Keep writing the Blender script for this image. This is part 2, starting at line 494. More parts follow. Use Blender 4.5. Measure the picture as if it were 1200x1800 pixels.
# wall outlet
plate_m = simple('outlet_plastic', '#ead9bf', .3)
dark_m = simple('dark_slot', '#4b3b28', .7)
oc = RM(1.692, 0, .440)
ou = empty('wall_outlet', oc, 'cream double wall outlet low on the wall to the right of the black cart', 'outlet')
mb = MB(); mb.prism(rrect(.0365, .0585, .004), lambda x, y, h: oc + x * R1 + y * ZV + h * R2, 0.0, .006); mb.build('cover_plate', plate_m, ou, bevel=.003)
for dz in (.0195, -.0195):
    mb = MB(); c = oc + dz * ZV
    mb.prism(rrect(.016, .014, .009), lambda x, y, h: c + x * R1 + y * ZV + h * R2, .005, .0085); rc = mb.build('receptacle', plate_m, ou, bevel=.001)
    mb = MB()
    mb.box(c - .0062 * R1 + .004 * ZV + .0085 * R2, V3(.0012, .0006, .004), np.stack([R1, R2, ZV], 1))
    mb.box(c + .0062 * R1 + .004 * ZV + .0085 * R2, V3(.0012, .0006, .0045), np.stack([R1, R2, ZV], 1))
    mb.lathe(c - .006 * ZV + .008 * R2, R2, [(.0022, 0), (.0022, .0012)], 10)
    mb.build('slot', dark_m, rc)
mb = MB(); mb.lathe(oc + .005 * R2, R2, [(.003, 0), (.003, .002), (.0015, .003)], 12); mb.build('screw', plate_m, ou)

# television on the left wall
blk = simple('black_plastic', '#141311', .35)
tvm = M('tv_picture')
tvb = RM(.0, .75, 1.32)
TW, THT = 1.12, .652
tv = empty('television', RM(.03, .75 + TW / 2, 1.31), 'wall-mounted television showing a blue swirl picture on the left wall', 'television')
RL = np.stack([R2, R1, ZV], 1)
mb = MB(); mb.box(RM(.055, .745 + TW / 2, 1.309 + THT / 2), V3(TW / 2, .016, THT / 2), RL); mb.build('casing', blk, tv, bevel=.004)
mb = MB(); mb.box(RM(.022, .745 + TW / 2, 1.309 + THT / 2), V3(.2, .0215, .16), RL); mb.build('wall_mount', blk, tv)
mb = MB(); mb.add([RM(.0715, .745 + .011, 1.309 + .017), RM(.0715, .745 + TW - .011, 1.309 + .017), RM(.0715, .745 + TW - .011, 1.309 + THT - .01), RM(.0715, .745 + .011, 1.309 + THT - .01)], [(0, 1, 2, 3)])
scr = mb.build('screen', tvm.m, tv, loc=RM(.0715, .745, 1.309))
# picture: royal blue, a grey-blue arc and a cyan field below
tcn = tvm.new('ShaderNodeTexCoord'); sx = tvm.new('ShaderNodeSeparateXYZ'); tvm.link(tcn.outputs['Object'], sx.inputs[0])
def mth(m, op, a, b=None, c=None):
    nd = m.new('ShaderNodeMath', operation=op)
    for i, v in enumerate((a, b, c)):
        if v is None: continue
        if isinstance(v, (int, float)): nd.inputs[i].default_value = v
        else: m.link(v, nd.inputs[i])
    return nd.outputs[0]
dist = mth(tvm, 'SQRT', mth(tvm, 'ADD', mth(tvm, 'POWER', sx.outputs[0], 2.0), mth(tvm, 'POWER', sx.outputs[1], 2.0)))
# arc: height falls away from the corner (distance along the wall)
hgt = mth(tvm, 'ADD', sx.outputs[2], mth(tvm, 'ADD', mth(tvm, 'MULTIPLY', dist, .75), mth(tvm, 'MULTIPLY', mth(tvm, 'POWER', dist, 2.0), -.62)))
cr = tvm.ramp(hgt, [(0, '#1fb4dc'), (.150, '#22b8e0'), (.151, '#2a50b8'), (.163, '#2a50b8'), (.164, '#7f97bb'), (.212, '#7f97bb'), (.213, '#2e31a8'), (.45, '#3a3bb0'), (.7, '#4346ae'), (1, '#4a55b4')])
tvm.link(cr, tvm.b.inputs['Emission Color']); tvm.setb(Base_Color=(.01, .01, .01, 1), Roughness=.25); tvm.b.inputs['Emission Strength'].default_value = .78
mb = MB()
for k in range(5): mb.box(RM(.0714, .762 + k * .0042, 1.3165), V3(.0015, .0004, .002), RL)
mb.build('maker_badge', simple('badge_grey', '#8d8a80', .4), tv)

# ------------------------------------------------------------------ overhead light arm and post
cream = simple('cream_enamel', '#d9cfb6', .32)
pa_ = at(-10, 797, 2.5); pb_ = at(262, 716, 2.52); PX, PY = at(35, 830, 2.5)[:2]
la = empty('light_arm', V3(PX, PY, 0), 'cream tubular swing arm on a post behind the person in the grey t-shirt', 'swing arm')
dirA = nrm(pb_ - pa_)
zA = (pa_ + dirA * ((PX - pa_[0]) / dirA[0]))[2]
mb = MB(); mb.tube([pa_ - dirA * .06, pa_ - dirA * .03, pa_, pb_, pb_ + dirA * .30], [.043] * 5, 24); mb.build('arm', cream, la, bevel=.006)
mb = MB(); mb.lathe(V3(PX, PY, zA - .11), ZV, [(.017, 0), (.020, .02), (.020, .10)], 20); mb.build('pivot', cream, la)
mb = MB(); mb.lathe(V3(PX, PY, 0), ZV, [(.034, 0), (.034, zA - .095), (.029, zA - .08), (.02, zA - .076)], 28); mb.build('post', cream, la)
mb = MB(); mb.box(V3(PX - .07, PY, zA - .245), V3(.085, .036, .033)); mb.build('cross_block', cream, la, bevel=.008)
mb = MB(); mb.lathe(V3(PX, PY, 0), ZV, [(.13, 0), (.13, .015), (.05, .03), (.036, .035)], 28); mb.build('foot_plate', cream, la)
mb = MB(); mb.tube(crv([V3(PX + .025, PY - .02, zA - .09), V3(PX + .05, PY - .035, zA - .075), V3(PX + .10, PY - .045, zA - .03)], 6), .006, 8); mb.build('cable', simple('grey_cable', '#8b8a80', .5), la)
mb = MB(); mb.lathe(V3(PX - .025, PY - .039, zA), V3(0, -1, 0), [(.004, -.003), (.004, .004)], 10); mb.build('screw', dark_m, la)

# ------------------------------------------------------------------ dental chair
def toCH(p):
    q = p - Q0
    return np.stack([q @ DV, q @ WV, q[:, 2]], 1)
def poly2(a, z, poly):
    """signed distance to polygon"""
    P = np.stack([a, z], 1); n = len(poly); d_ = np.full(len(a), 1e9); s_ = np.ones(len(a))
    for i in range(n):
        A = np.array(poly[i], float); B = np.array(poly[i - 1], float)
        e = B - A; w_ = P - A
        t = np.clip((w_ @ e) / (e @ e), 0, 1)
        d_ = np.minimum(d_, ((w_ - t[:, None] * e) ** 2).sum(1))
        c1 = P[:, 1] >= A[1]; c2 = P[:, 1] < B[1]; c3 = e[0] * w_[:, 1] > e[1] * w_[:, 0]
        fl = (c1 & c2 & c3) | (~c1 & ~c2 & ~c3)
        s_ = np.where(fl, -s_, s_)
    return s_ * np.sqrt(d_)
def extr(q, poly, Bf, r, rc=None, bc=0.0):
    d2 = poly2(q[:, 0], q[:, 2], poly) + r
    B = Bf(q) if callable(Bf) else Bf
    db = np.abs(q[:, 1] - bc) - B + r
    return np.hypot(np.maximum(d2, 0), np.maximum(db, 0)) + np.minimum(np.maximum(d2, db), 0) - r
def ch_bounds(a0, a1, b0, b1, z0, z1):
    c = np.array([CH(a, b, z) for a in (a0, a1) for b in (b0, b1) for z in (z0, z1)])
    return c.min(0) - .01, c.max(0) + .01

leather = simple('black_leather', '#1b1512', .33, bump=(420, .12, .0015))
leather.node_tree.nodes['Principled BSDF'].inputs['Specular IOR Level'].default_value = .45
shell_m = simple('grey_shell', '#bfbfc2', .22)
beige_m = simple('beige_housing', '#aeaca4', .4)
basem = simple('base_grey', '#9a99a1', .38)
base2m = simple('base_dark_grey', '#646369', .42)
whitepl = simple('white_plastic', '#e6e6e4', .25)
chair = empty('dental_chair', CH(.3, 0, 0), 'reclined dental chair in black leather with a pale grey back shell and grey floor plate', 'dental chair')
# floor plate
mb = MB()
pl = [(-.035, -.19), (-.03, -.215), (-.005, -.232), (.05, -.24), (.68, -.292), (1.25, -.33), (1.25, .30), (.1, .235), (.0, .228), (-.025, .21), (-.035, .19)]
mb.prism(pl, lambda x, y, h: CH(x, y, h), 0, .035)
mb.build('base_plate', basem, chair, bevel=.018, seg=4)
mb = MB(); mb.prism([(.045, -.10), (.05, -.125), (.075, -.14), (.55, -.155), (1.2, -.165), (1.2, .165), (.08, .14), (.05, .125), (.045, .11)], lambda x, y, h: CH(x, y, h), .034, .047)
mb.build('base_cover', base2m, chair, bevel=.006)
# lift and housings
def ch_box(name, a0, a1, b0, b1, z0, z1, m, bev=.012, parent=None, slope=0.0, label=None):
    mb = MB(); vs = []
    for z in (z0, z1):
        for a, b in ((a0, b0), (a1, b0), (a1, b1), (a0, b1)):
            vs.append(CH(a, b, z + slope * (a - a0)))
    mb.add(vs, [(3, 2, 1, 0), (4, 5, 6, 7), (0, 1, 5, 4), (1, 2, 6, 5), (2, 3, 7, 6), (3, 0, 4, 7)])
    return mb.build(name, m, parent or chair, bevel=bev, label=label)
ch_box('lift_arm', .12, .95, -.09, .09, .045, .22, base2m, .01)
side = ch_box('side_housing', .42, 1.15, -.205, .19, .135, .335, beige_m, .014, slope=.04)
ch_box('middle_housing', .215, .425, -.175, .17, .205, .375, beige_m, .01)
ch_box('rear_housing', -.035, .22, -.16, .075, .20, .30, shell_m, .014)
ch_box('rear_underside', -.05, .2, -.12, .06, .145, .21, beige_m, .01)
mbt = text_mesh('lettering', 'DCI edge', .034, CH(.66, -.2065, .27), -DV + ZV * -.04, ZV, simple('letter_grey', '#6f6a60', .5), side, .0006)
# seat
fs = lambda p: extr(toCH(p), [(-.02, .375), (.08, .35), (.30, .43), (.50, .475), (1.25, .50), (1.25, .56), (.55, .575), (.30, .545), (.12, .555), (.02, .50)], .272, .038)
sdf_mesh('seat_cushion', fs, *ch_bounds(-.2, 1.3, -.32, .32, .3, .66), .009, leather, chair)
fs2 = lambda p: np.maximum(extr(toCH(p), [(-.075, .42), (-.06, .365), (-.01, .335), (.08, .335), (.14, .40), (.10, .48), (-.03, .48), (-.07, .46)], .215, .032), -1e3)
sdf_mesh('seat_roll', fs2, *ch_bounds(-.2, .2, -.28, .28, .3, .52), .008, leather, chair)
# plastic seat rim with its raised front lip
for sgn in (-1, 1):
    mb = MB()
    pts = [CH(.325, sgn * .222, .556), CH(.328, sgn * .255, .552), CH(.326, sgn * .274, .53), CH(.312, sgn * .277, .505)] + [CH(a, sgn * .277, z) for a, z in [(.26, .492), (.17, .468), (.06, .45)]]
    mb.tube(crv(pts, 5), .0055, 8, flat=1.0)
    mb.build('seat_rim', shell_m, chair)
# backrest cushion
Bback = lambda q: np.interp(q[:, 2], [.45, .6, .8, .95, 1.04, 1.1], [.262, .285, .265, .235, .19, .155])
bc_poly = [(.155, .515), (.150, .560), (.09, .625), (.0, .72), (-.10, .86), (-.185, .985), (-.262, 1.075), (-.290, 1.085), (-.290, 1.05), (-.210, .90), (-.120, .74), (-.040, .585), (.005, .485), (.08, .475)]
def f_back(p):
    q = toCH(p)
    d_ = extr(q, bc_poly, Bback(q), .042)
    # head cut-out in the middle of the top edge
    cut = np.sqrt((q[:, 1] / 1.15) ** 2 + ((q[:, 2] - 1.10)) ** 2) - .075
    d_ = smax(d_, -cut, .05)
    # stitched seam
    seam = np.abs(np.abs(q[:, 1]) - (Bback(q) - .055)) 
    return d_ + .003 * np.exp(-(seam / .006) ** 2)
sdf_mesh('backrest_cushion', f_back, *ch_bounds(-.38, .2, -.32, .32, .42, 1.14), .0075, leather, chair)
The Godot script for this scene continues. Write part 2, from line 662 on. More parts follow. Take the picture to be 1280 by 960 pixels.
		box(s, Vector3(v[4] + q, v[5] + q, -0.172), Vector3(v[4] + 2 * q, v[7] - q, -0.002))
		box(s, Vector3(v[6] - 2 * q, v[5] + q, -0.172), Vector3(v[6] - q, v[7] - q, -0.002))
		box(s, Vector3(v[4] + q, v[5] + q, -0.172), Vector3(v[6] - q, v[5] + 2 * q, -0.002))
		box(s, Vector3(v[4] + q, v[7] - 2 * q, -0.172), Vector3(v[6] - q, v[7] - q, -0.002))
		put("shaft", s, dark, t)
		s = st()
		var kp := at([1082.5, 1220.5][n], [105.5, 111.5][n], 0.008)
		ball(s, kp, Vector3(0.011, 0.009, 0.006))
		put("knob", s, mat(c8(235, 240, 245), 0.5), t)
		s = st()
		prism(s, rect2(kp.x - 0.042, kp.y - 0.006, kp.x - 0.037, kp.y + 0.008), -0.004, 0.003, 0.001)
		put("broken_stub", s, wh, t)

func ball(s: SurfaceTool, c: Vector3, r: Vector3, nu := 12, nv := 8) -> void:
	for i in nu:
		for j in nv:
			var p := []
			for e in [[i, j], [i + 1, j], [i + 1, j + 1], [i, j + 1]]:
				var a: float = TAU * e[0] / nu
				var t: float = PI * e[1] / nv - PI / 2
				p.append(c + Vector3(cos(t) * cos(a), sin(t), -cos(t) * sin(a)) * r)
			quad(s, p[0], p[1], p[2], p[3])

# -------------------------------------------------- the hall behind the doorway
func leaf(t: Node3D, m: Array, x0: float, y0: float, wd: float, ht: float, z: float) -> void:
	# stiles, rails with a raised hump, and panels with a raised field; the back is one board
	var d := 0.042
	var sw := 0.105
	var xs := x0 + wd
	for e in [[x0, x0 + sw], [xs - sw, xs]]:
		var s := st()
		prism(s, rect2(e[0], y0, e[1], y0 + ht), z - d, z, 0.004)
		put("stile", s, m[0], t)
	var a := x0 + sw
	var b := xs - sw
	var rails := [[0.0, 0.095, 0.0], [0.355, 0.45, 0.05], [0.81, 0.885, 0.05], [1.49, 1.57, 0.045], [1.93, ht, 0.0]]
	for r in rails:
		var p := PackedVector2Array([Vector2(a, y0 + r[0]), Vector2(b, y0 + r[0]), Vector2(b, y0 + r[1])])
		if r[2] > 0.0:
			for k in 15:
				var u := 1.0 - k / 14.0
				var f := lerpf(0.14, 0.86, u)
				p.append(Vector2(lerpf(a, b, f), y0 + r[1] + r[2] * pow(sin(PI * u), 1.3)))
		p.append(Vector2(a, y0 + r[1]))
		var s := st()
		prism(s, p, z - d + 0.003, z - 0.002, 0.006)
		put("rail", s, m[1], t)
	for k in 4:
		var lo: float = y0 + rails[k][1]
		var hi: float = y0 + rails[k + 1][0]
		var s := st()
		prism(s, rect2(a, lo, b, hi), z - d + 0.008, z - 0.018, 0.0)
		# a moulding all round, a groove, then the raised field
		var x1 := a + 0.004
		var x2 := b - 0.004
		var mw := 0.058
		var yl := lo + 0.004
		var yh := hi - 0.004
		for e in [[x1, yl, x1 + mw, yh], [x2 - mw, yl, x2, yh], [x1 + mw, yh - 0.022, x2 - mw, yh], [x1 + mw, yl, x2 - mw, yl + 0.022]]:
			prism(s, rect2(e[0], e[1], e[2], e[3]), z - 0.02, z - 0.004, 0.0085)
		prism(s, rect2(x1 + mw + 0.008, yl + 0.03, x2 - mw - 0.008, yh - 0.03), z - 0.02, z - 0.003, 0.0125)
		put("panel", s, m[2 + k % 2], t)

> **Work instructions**
Above are the entries. Output exactly the lines beginning with the line that has "The Godot script" and ending with the line that has "quad(s, p[0], p[1], p[2], p[3])".

> **Problem solution**
The Godot script for this scene continues. Write part 2, from line 662 on. More parts follow. Take the picture to be 1280 by 960 pixels.
		box(s, Vector3(v[4] + q, v[5] + q, -0.172), Vector3(v[4] + 2 * q, v[7] - q, -0.002))
		box(s, Vector3(v[6] - 2 * q, v[5] + q, -0.172), Vector3(v[6] - q, v[7] - q, -0.002))
		box(s, Vector3(v[4] + q, v[5] + q, -0.172), Vector3(v[6] - q, v[5] + 2 * q, -0.002))
		box(s, Vector3(v[4] + q, v[7] - 2 * q, -0.172), Vector3(v[6] - q, v[7] - q, -0.002))
		put("shaft", s, dark, t)
		s = st()
		var kp := at([1082.5, 1220.5][n], [105.5, 111.5][n], 0.008)
		ball(s, kp, Vector3(0.011, 0.009, 0.006))
		put("knob", s, mat(c8(235, 240, 245), 0.5), t)
		s = st()
		prism(s, rect2(kp.x - 0.042, kp.y - 0.006, kp.x - 0.037, kp.y + 0.008), -0.004, 0.003, 0.001)
		put("broken_stub", s, wh, t)

func ball(s: SurfaceTool, c: Vector3, r: Vector3, nu := 12, nv := 8) -> void:
	for i in nu:
		for j in nv:
			var p := []
			for e in [[i, j], [i + 1, j], [i + 1, j + 1], [i, j + 1]]:
				var a: float = TAU * e[0] / nu
				var t: float = PI * e[1] / nv - PI / 2
				p.append(c + Vector3(cos(t) * cos(a), sin(t), -cos(t) * sin(a)) * r)
			quad(s, p[0], p[1], p[2], p[3])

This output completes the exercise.